D’après les spécialistes, 30.000 personnes habitaient la ville à son apogée. Plus de 14.000 tombes y ont été retrouvées, ce qui en fait l’une des plus importantes nécropoles de l’Empire romain jamais découverte.

Des dizaines de milliers d’objets et d’édifices y ont été découverts, dont des bains romains avec murs et sols chauffés et une flotte de navires.

Le site est également unique en ce qu’aucune ville ultérieure n’est venue le recouvrir, la seule cité majeure romaine dans ce cas, soulignent les archéologues. Cela signifie qu’une ville entière est là, sous la terre, à portée de pelles.

« On ne peut plus voir Londinium parce le Londres moderne est là.

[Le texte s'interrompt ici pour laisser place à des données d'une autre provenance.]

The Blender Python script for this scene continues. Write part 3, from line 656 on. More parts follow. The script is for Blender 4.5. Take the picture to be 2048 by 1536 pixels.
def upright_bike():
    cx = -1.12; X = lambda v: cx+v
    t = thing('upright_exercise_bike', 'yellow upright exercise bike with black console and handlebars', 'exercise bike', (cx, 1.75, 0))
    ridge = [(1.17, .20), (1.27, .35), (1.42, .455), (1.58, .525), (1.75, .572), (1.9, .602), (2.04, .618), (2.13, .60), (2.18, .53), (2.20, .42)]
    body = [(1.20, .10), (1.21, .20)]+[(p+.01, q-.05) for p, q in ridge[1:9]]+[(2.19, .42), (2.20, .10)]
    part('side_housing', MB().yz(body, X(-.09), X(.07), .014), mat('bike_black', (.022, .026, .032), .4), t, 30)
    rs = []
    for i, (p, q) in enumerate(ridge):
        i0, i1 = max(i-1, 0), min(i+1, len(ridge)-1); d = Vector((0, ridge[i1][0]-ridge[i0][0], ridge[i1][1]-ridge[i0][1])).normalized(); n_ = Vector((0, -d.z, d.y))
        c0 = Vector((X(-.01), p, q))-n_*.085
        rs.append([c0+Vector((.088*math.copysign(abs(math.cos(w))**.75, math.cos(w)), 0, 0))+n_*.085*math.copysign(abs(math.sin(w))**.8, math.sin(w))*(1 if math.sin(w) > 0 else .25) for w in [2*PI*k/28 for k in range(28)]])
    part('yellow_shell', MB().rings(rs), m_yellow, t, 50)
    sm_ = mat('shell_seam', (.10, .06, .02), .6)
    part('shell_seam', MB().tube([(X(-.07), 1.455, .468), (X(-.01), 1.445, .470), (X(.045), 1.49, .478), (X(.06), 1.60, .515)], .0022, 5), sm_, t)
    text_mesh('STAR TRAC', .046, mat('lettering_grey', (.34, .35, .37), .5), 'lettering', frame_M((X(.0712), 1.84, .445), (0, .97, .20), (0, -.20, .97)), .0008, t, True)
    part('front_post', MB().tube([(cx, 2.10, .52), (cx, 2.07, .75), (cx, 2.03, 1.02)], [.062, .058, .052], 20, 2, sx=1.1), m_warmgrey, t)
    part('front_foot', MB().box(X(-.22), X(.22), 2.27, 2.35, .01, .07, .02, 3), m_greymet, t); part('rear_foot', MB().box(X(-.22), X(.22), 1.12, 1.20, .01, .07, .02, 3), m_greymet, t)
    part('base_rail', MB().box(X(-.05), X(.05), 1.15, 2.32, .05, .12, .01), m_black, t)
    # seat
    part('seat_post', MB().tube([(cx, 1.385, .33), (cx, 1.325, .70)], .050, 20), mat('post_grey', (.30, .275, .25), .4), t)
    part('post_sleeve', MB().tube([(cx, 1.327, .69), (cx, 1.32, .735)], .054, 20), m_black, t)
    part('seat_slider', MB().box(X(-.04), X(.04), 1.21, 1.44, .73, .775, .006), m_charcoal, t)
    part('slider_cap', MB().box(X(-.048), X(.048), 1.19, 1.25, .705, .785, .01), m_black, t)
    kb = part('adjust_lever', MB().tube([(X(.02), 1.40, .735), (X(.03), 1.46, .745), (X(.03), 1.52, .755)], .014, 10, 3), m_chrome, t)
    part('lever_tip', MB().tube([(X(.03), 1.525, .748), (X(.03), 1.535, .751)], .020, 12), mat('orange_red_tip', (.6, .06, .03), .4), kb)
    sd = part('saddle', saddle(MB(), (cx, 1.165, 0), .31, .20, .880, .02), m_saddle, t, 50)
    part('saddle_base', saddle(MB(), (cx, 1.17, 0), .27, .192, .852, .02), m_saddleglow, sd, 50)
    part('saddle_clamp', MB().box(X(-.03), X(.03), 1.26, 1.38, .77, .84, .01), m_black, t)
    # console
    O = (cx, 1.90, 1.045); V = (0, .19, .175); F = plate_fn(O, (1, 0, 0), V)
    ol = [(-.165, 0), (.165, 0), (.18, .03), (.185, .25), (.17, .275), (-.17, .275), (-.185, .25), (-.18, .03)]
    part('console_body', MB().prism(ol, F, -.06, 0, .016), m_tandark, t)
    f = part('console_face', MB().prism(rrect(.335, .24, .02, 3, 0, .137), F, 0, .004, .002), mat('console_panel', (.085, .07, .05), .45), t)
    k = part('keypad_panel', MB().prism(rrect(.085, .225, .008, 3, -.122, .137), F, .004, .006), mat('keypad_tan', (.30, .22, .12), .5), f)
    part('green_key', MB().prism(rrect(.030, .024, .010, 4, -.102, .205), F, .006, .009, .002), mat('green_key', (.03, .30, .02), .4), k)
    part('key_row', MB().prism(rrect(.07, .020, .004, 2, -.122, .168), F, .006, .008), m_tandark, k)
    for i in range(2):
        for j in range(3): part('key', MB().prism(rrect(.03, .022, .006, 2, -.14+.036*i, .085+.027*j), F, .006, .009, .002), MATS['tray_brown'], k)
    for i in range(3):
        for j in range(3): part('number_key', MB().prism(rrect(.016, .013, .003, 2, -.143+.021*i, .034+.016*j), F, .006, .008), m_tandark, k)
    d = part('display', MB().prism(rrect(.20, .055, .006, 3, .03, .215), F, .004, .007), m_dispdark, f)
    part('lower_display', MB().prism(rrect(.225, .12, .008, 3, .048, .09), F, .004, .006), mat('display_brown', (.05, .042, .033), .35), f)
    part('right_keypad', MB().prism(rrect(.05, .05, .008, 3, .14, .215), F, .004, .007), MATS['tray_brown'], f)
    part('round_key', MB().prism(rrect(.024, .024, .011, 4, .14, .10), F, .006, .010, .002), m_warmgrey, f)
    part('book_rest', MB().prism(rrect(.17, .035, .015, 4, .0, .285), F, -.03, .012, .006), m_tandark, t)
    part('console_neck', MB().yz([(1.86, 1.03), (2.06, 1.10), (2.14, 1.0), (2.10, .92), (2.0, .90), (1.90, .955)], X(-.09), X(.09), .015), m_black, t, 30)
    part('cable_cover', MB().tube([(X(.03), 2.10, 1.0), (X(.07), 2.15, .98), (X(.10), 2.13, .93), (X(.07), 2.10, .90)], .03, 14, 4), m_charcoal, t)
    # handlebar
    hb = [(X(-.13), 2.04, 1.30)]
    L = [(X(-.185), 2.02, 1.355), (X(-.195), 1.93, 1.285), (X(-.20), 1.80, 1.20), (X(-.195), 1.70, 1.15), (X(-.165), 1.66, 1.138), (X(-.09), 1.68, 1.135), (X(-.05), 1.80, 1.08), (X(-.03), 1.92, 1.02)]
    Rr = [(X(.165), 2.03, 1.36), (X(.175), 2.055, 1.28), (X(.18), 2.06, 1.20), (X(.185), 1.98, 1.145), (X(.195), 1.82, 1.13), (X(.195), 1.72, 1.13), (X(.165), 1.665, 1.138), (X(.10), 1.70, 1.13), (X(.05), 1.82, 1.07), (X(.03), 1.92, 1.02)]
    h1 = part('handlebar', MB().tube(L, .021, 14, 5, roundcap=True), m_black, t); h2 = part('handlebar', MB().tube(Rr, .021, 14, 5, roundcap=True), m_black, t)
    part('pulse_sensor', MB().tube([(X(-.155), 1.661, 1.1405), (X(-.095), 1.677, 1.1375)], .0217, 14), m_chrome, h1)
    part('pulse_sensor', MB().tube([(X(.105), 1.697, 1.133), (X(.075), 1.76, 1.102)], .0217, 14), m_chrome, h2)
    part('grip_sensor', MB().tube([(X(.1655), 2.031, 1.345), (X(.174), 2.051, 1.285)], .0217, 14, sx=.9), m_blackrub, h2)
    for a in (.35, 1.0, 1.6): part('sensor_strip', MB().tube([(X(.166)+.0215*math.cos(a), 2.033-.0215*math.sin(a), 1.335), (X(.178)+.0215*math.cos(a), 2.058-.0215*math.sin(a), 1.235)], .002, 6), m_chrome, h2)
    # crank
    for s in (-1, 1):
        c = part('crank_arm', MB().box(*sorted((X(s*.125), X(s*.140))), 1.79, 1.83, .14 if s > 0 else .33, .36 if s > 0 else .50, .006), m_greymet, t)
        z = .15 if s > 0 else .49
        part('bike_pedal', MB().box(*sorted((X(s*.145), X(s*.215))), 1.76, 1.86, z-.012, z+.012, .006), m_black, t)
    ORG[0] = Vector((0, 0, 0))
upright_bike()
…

Ni Lutèce, ni Singidunum — Paris et Belgrade ont été construits par dessus », dit à l’AFP Miomir Korac, directeur de l’Institut d’archéologie de Belgrade.

– Menaces –

« Quand on est conscient de cela, on sait qu’on explore ce qui n’a jamais été touché. On s’approche de ce qui est le plus précieux ».

Seulement « 2 ou 3% » du site ont été exhumés pour l’instant mais des analyses approfondies ont révélé que sous les champs de maïs gisaient des temples, un amphithéâtre, un hippodrome, un hôtel de la monnaie, un palais impérial.

En 2015, le site avait été cité au titre du projet transnational « Frontières de l’Empire romain » sur une liste indicative de l’Unesco, toute première étape d’une inscription potentielle au patrimoine mondial de l’humanité.

Aujourd’hui, Viminacium est à nouveau assiégé mais pas par l’armée.

Depuis plus de quatre décennies, le site est menacé par des projets miniers, en particulier une mine de charbon qui a étendu récemment ses activités et une centrale à charbon.

En 2020, les mineurs ont trouvé durant des travaux des bateaux antiques, le plus ancien datant du Ier siècle avant J-C.

Le site est « sans conteste en danger, de nombreux édifices anciens ont déjà été détruits par la construction de la mine », regrette Emilija Nikolic. « On a sauvé ce qu’on a pu ».